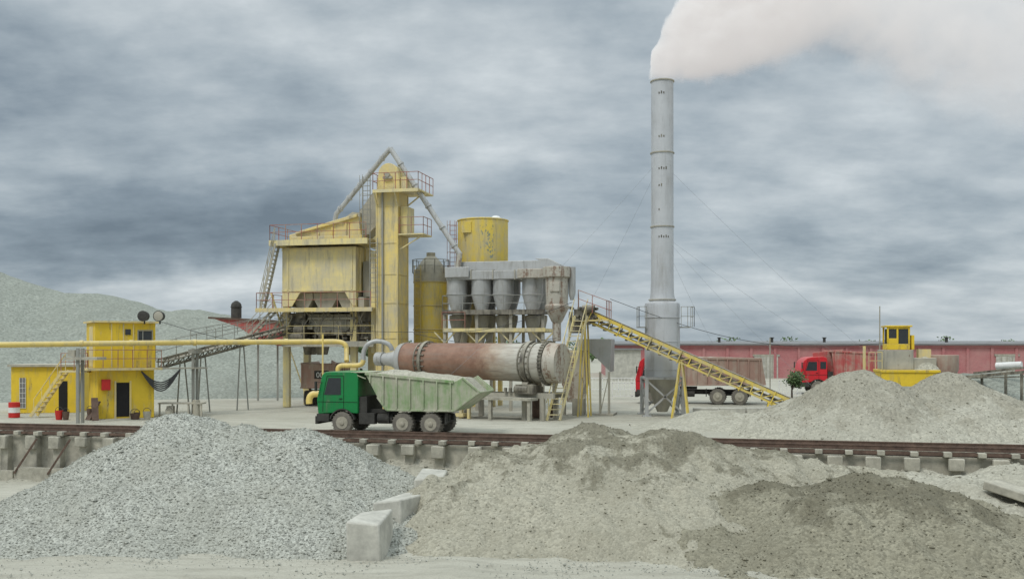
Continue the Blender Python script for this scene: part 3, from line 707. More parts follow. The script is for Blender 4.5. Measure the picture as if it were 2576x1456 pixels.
for k in range(60):
    an=rad(-60+random.gauss(0,9)); zz_=zt_-random.uniform(.4,2.6); x=c[0]+math.cos(an)*rr; y=4.5+math.sin(an)*rr; t=Vector((-math.sin(an),math.cos(an),0)); n_=Vector((math.cos(an),math.sin(an),0))*.006; s_=random.uniform(.012,.05)
    cpt=Vector((x,y,zz_))+n_; pts_=[cpt+t*math.cos(a_)*s_*random.uniform(.6,1.2)+Vector((0,0,math.sin(a_)*s_*2.4*random.uniform(.6,1.2))) for a_ in [j*math.pi/4 for j in range(8)]]
    p.add(pts_,[tuple(range(8))])
p.done()
p=Part(S2,'legs',M['yel']); 
for a in (45,135,225,315): p.beam((c[0]+rr*.8*math.cos(rad(a)),4.5+rr*.8*math.sin(rad(a)),0),(c[0]+rr*.8*math.cos(rad(a)),4.5+rr*.8*math.sin(rad(a)),zb_+.2),.28)
p.cyl((c[0]-.5,4,0),(c[0]-.5,4,zb_),.5); p.done()
p=Part(S2,'ladder',M['redrail']); p.ladder((gu(1140,4.3),4.3,zb_-1),(gu(1140,4.3),4.3,zt_),.45,.022,.3,cage=True); p.done()

# ------------------------------------------------------------------ cyclone dust collector
CY=Root('cyclone_dust_collector',G,gu(1260,1),1)
p=Part(CY,'cyclones',M['silver'],35); p2=Part(CY,'cyclone_hoppers',M['grey'],35)
for vv,off in ((.5,0),(2.3,18)):
    for px in (1150,1212,1266,1340):
        px+=off; u=gu(px,vv); z0=gz(700,px,vv); z1_=gz(742,px,vv); z2_=gz(792,px,vv); z3=gz(868,px,vv)
        p.lathe((u,vv,0),[(.3,z2_),(.66,z1_),(.66,z0+.15)],24)
        p.lathe((u,vv,z1_),[(.661,0),(.7,.01),(.7,.06),(.661,.07)],24)
        p2.lathe((u,vv,0),[(.1,z3-.6),(.13,z3),(.5,z2_-.3),(.5,z2_-.05),(.3,z2_-.001)],16)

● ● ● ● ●

TO BE DONE: The material above holds pictures; copy everything else in it exactly.

RESULT FOR THIS TASK:
Continue the Blender Python script for this scene: part 3, from line 707. More parts follow. The script is for Blender 4.5. Measure the picture as if it were 2576x1456 pixels.
for k in range(60):
    an=rad(-60+random.gauss(0,9)); zz_=zt_-random.uniform(.4,2.6); x=c[0]+math.cos(an)*rr; y=4.5+math.sin(an)*rr; t=Vector((-math.sin(an),math.cos(an),0)); n_=Vector((math.cos(an),math.sin(an),0))*.006; s_=random.uniform(.012,.05)
    cpt=Vector((x,y,zz_))+n_; pts_=[cpt+t*math.cos(a_)*s_*random.uniform(.6,1.2)+Vector((0,0,math.sin(a_)*s_*2.4*random.uniform(.6,1.2))) for a_ in [j*math.pi/4 for j in range(8)]]
    p.add(pts_,[tuple(range(8))])
p.done()
p=Part(S2,'legs',M['yel']); 
for a in (45,135,225,315): p.beam((c[0]+rr*.8*math.cos(rad(a)),4.5+rr*.8*math.sin(rad(a)),0),(c[0]+rr*.8*math.cos(rad(a)),4.5+rr*.8*math.sin(rad(a)),zb_+.2),.28)
p.cyl((c[0]-.5,4,0),(c[0]-.5,4,zb_),.5); p.done()
p=Part(S2,'ladder',M['redrail']); p.ladder((gu(1140,4.3),4.3,zb_-1),(gu(1140,4.3),4.3,zt_),.45,.022,.3,cage=True); p.done()

# ------------------------------------------------------------------ cyclone dust collector
CY=Root('cyclone_dust_collector',G,gu(1260,1),1)
p=Part(CY,'cyclones',M['silver'],35); p2=Part(CY,'cyclone_hoppers',M['grey'],35)
for vv,off in ((.5,0),(2.3,18)):
    for px in (1150,1212,1266,1340):
        px+=off; u=gu(px,vv); z0=gz(700,px,vv); z1_=gz(742,px,vv); z2_=gz(792,px,vv); z3=gz(868,px,vv)
        p.lathe((u,vv,0),[(.3,z2_),(.66,z1_),(.66,z0+.15)],24)
        p.lathe((u,vv,z1_),[(.661,0),(.7,.01),(.7,.06),(.661,.07)],24)
        p2.lathe((u,vv,0),[(.1,z3-.6),(.13,z3),(.5,z2_-.3),(.5,z2_-.05),(.3,z2_-.001)],16)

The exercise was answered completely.